Tout au long des trois parties que conte la pièce, la musique de Xenakis affirme sa violence, des contrastes parfois brutaux, une écriture chorale robuste et simple ; bref : il s’agit bien d’adopter Eschyle qui lui-même transmettait les légendes d’une civilisation, à l’instar des autres grands tragédiens et poètes d’alors, quelle qu’ait été leur velléité de réformer les styles. Soirée noire et rouge, visuellement, mais aussi blanche lorsque les furies (Erinyes) se feront Euménides, pour finir ; musique rouge et noire, voix tranchées, souffles haletants, chœurs puissants, battue hypnotique. Portant un rouleau comme en procession l’on honore un mort, les choristes introduisent γαμέμνων (L’Agamemnon) en tachant le plateau d’une diagonale sanglante : le rouleau s’étale comme un coup de pinceau sacrificiel. Le baryton Ilias Rode proclame le poème, alternant avec un chœur tendu, quand bientôt surgit l’étrangeté, dans un cercle (rouge, lui aussi).
Le drame d’Oreste revenu, qui se fait annoncer mort pour mieux venger son père, n’est pas de tuer Clytemnestre, sa mère criminelle, mais bien plutôt de laisser Athéna le traverser une fois le dernier meurtre accompli (morte Clytemnestre, Égisthe mort) : c’est un démembrement de toute éternité, depuis Atrée et Thyeste, depuis Tantale, Égisthe lui-même, fils de l’inceste, n’étant que l’outil du destin. Et, de générations en générations, à remonter si loin c’est toute la Salle Berlioz que les artistes envahissent enfin, de la scène aux galeries et aux baignoires, jusqu’à distribuer des accessoires sonores à un auditoire timoré qui n’osera cependant pas les animer.

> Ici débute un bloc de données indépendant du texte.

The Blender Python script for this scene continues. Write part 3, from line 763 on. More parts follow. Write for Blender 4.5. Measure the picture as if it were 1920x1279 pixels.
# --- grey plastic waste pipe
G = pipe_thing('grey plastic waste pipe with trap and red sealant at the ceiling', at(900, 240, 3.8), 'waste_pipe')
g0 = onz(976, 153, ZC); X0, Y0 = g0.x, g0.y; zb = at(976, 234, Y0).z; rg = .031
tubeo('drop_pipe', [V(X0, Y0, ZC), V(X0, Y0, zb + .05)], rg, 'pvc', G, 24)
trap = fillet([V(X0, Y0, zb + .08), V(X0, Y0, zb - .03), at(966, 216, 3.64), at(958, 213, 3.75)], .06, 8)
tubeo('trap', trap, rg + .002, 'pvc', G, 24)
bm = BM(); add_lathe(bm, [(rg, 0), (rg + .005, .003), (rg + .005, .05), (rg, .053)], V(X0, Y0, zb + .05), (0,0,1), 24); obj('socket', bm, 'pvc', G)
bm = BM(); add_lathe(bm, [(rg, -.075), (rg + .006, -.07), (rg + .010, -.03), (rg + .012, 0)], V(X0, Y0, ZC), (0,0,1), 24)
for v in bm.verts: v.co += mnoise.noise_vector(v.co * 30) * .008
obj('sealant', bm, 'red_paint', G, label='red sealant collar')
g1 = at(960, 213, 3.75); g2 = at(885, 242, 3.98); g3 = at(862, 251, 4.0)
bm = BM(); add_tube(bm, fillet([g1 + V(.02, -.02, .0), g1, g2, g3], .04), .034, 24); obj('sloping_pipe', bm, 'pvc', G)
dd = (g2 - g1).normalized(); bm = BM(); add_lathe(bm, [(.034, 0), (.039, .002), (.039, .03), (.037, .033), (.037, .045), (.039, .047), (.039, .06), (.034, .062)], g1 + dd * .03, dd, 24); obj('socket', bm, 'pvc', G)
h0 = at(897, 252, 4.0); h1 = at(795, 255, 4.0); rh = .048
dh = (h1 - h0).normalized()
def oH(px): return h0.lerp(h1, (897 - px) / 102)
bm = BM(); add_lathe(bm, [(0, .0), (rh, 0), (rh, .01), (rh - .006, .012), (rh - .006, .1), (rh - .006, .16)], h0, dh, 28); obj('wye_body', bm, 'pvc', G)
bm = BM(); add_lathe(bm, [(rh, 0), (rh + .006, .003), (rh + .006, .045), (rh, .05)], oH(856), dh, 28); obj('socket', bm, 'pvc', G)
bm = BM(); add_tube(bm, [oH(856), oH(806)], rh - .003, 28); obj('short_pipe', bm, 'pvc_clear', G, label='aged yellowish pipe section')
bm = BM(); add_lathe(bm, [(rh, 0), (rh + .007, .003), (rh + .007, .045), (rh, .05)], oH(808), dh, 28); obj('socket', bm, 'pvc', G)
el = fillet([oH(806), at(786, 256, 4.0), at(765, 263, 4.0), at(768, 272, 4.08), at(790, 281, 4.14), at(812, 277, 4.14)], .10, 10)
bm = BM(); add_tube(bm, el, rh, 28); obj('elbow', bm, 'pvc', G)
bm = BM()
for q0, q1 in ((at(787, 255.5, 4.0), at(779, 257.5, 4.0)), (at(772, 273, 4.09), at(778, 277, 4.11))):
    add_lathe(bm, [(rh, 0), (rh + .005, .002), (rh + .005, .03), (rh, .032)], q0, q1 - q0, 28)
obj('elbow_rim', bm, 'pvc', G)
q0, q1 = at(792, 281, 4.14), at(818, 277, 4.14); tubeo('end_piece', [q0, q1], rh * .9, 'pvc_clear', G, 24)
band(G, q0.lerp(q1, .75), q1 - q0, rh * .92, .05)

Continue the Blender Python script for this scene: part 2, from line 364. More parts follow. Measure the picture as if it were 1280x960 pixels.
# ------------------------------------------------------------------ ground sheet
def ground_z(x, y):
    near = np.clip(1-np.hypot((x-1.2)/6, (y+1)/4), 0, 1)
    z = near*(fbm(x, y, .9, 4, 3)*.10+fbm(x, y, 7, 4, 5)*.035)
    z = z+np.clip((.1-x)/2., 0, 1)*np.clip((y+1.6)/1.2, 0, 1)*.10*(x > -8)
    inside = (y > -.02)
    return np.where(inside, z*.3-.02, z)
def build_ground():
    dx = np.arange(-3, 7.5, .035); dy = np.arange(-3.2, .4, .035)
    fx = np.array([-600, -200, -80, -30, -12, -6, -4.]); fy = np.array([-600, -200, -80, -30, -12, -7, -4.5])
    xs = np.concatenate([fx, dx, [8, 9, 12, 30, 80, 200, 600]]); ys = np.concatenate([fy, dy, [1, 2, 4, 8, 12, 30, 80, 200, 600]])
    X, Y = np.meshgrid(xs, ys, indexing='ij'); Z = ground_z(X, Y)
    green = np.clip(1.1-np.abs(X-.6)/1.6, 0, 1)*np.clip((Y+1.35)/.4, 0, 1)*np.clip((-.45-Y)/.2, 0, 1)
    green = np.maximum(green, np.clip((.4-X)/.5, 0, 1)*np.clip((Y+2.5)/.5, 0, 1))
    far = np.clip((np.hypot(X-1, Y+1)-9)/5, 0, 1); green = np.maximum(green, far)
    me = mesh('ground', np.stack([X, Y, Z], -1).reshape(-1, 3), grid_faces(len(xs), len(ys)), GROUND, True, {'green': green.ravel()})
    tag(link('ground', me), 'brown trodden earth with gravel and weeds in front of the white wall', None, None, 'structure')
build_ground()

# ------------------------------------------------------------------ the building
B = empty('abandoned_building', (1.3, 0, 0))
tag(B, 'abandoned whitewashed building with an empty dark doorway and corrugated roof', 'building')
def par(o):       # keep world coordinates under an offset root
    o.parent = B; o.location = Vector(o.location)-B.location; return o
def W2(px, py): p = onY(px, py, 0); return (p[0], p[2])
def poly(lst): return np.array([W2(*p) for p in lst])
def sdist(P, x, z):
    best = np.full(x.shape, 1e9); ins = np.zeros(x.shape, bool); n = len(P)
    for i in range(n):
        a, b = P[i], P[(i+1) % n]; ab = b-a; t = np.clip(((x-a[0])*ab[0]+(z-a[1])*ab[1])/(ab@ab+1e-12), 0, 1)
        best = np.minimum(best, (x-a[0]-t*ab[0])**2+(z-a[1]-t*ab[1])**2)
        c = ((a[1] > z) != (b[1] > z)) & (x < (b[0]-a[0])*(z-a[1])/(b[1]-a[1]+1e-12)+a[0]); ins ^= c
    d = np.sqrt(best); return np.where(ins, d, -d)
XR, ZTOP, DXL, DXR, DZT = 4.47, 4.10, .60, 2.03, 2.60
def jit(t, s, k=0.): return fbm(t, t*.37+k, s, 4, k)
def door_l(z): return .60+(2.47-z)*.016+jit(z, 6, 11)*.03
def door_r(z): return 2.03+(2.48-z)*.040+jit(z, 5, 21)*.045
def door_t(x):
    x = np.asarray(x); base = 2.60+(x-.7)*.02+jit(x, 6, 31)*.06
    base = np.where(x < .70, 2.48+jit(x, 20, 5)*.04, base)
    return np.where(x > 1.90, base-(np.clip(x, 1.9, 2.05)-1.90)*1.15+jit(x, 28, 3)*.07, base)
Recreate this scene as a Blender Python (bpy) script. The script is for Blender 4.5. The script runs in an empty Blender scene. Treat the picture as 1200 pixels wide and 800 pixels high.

La danse est de la partie, dans Χοηφόροι (Les Choéphores), Guillaume Pires Parada faisant tourner Oreste à jauger l’Électre de Katerina Sakka qui fait de même, en un mouvement fauve. Aux voix du Chœur mixte de la Radio-Télévision Hellénique (ERT) s’ajoutent celles du Chœur mixte de l’Université des Beaux-arts Mimar Sinan et les enfants d’Opéra Junior. À l’écho cinglant des feuilles d’aluminium, des cris, des fouets, appeaux et sifflets, sonnant leur Méditerranée, succèderont les accents quasiment diphoniques de Sakkas, dans la lumière crue d’Εὐμενίδες (Les Euménides) et sa colère de fumée. Dur, cassant, entre la basse éraillée et le fausset forcé, Athéna surprend, fait vaciller l’écoute, provoquant le rire de ceux qui refuse la bascule dans le non-balisé de l’émotion, – l’inexplicable émotion – et l’élévation de ceux qui acceptent de s’y laisser aller. La virevolte enfantine bouleverse les frontières habituelles, sur la danse follement rythmique de l’orchestre, ici un ensemble formé par des instrumentistes de l’Orchestre Philharmonique Borusan d’Istanbul rondement mené par Gürer Aykal.